Ante la mcdonalización de los encierros pamplonicas, el cuarto día seguido sin emoción (Gallardo domina su material de Fuente Ymbro), y por no seguir en la turra de aburrimiento de lo acontecido (vimos más intensidad ayer en el brazo de Nacho sobre Kolo Muani que en toda esta carrera matutina), hoy dejaremos una reflexión sobre la convivencia de dos encierros: el del espectador y el del corredor.
El del primero, que le llega a través de una pantalla y la señal de la televisión pública española, es, como hemos venido señalando, un auténtico fraude. La distancia que impone el medio de comunicación permite atender al acontecimiento desde una objetividad casi perfecta y valorarlo con los ojos de Dios, esto es, muy cerca de la Verdad. Y la verdad es que el encierro transmite la imagen de una masa humana multicolor alrededor de doce bueyes sin peligro con el resultado de una carrera tediosa, estereotipada y sin emoción.

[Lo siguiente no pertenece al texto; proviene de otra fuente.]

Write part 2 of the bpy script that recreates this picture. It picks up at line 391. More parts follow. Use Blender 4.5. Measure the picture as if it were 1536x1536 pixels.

El encierro para el corredor, en cambio, conserva parte de su encanto. Pensemos en la carrera de hoy del corredor de rojo con el 23 a la espalda (un buen conocido). Esperando la llegada de la manada a la altura de la Bajada de Javier, no sabría qué vendría por delante, si un manso arrollador, un toro amansado o un Barrabás tirando cornadas. Lo vería, finalmente, casi ya encima, y se esforzaría porque sus piernas alcanzaran la endiablada velocidad del animal y porque su cabeza le mantuviera en el centro de la calle. Miraría al toro tras de sí y, seguramente, no tendría espacio ni aliento para pensar en la simpleza del burel, sino sólo para arrojarse en la confianza ciega de que no va a derrotar. Ahí delante, es muy difícil pensar como se piensa desde el sofá o la barra del bar que el toro es bobo. Luego, casi con la misma frialdad del espectador, se mantendría corriendo metros y metros, emparedado entre carnes de lidia y se retiraría feliz y emocionado. Ahora bien, este tipo de corredor, un portento físico y de valor, ha acomodado y burocratizado su actuación a un toro que, en principio, la mayor dificultad que ofrece es la elevada velocidad. El toro ya no se para, no se sale, se abre, mira a los lados, derrota o alarga el cuello para tirar la cornada, ya no, el toro sólo corre. Y ante un toro que corre, y mucho, hay burócratas del encierro que ejercen su labor casi sin imprevistos como en el circo o en la pista de atletismo.
Por tanto, el encierro ha perdido toda emoción para el espectador, conservándola, en parte, para el corredor. El encierro se ha profesionalizado y desnaturalizado. Está por ver si, cuando decaiga la audiencia ayuna de emoción, quedará toro, aun que sea manso, para que corra el corredor.